Bangladesh PM Sheikh Hasina questions CAA
Restraint marked Bangladesh Prime Minister Sheikh Hasina’s response in an interview last week to Dubai’s Gulf News daily to a question on this country’s Citizenship (Amendment) Act, but the fact that she chose to address the issue, rather than side-step it, points to uncertain times in our neighbourhood diplomacy. This can only affect us negatively in the wider world.
Answering questions, Ms Hasina noted that the CAA and the related NRC were an “internal” matter of India. But she wondered why India had chosen to go that route. She thought the exercise was “unnecessary” and was causing problems within India. She couldn’t have put across her concerns in more tellingly. The Bangladesh leader recalled PM Narendra Modi’s assurances to her that the NRC had no bearing on Bangladesh. It is now clear those assurances were not meant seriously, as the enactment of the CAA — with which the NRC (and the NPR) are intrinsically tied — shows.
Bangladesh has emerged as India’s most consequential neighbour and friend in South Asia, in the economic sphere and politically. Wounding the self-pride of a regionally rising country which India helped create is a stunning own-goal. Its ripples are apt to be felt across South Asia, and are likely to embolden many of our smaller neighbours in no longer concealing their criticism of us and to more openly court China, perceiving — rightly — that India’s capabilities and potential to help them, or to restrain them, had lessened. A range of New Delhi’s policies over the past three years, in the economic and political arena, cannot but have created any other impression.
In Bangladesh, the CAA — and the nationwide protests against it within India already lasting more than a month — could also give leverage to the pro-Pakistan extremist and religious parties which had been pushed on the backfoot through Ms Hasina’s secular policies and perceived pro-India outlook.
In South Asia, can we have a hostile Bangladesh, in addition to an openly hostile Pakistan, a just about friendly Nepal, a Sri Lanka that would like others to cut India to size, an Afghanistan which has so far kept its cool on the CAA question but is known to resent the measure?
The amendment to our citizenship law, aside from making a marked departure from the basic premise of our Constitution, offers instant citizenship to non-Muslims from Pakistan, Bangladesh and Afghanistan if they seek it on grounds of religious persecution in those countries.
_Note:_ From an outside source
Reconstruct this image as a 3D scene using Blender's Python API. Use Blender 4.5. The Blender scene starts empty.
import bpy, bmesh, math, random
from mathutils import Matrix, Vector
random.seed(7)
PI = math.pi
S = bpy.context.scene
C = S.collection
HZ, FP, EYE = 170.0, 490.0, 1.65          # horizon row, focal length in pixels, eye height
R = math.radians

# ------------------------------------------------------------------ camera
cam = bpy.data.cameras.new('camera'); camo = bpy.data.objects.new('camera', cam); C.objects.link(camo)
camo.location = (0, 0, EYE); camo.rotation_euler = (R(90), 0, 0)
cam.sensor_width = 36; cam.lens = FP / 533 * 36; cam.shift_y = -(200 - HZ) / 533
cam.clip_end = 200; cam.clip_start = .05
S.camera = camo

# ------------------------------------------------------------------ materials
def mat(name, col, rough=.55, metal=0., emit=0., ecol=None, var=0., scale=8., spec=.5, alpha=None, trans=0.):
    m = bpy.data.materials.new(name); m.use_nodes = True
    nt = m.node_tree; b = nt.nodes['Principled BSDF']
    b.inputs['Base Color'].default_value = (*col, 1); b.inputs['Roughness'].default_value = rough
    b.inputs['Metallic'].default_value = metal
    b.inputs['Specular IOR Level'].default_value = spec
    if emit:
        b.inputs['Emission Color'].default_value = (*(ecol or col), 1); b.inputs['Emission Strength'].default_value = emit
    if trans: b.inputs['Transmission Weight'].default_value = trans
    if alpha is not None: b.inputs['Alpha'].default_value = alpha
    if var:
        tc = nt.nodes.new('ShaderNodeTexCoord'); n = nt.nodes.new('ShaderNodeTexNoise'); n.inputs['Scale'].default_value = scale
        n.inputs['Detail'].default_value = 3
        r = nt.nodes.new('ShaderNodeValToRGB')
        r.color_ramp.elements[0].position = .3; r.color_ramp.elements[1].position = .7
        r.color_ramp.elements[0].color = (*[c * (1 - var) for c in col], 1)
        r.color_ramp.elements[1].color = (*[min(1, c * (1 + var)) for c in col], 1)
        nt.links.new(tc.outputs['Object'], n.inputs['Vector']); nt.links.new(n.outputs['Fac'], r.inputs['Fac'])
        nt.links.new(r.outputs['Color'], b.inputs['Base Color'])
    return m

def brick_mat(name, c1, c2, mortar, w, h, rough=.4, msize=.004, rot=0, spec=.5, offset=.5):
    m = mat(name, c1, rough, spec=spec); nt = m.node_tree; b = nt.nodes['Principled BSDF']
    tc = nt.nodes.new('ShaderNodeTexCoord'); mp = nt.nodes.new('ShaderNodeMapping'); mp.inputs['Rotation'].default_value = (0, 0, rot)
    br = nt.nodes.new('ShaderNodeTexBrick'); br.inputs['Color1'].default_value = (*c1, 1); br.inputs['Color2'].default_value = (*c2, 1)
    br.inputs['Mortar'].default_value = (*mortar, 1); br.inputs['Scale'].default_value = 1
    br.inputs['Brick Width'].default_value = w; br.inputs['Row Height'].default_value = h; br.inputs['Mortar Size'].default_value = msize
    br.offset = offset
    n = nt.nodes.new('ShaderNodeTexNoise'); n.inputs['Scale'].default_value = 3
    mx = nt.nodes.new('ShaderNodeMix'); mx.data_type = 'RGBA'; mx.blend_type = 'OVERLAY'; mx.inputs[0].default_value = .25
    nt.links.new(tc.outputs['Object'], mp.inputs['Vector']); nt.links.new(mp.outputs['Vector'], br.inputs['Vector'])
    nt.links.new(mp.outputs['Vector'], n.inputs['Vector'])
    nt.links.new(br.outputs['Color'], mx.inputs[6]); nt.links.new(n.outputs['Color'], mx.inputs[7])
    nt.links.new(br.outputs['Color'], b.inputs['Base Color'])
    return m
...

In other words, the present establishment in New Delhi accuses those countries of practicing religious persecution of its minorities — which is a well-defined and codified concept in international protocols — without offering a shred of proof, and relying instead on stray incidents to extract propaganda mileage in the domestic sphere. Alas, the external affairs ministry has been made to play a dubious role in drumming up this aspect.
Only slightly farther afield in Asia, Malaysia’s PM Mahathir Mohamed, a stalwart in his own right, has publicly criticised India on the recent developments in Kashmir and on the CAA question, pointedly noting that we had departed from our secular polity. We have sought to punish Malaysia by cutting imports from it. But whose image stands dented is clear to see. India badly needs a course-correction.